Steve Bray tente de masquer les pancartes des manifestants pro-Brexit, le 26 février 2019, à Londres (Royaume-Uni). (MARIE-VIOLETTE BERNARD / FRANCEINFO)

Les relations entre les deux groupes sont néanmoins "pacifiques", selon Robert Wright, un militant pro-Brexit. "Il n'y a jamais eu d'altercation physique. Parfois on joue un peu des coudes pour montrer nos banderoles, mais je crois que ça fait partie du jeu", explique le comptable à la retraite. Même lorsqu'un passant l'alpague pour critiquer sa campagne, monsieur Stop Brexit répond avec une calme ironie. Robert Wright poursuit : "Je n'ai aucun problème avec Steve, au contraire !"

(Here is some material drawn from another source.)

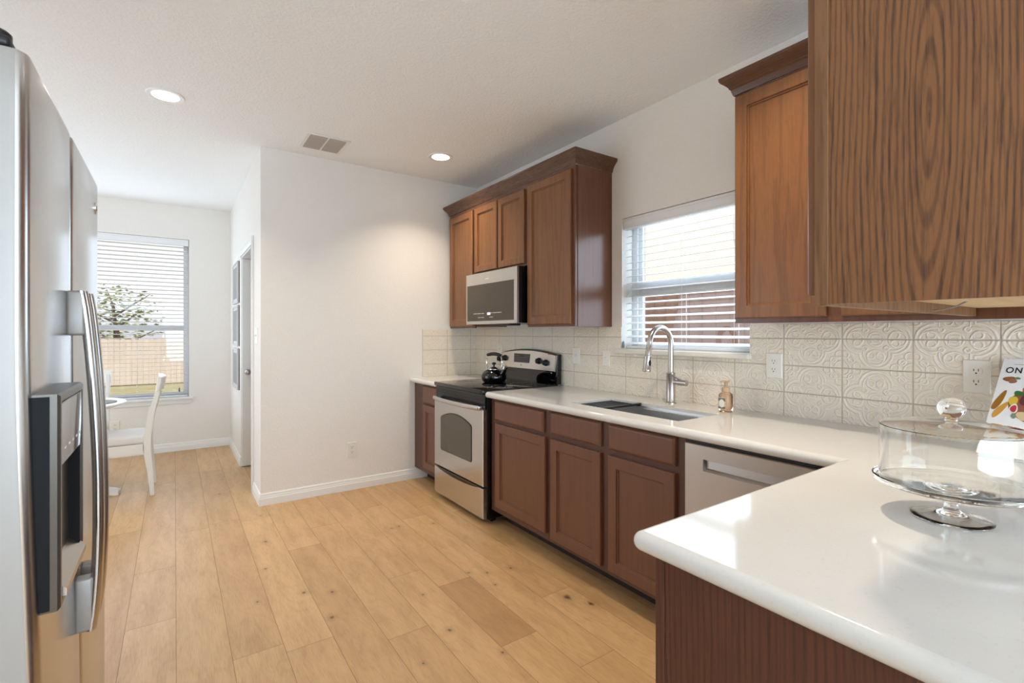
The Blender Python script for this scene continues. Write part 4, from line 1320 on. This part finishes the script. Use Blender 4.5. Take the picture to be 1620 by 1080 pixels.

A force d'irriter les gens en criant tout le temps, il est devenu notre meilleur atout.

Robert Wright

à franceinfo

Le Gallois s'inquiète peu d'agacer les "leavers". Il se moque également de la rumeur qui court dans le camp adverse, selon laquelle il utiliserait un faux nom (même s'il montre volontiers sa carte de sécurité sociale pour prouver son identité). "Ils ne comprennent pas que quelqu'un puisse être ici tous les jours pour défendre cette cause, balaie-t-il nonchalamment. Sortir de l'UE serait pourtant une véritable catastrophe." Steve Bray continuera donc à donner de la voix tant que le divorce entre Londres et Bruxelles ne sera pas annulé. Et si le Brexit entre en vigueur comme prévu, le 29 mars prochain ? "Port Talbot ne me manque pas. J'adore la capitale, alors quoi qu'il arrive je pense que je m'installerai ici, confie-t-il. Mais ne vous inquiétez pas ! Le Brexit n'aura pas lieu, je vous le garantis."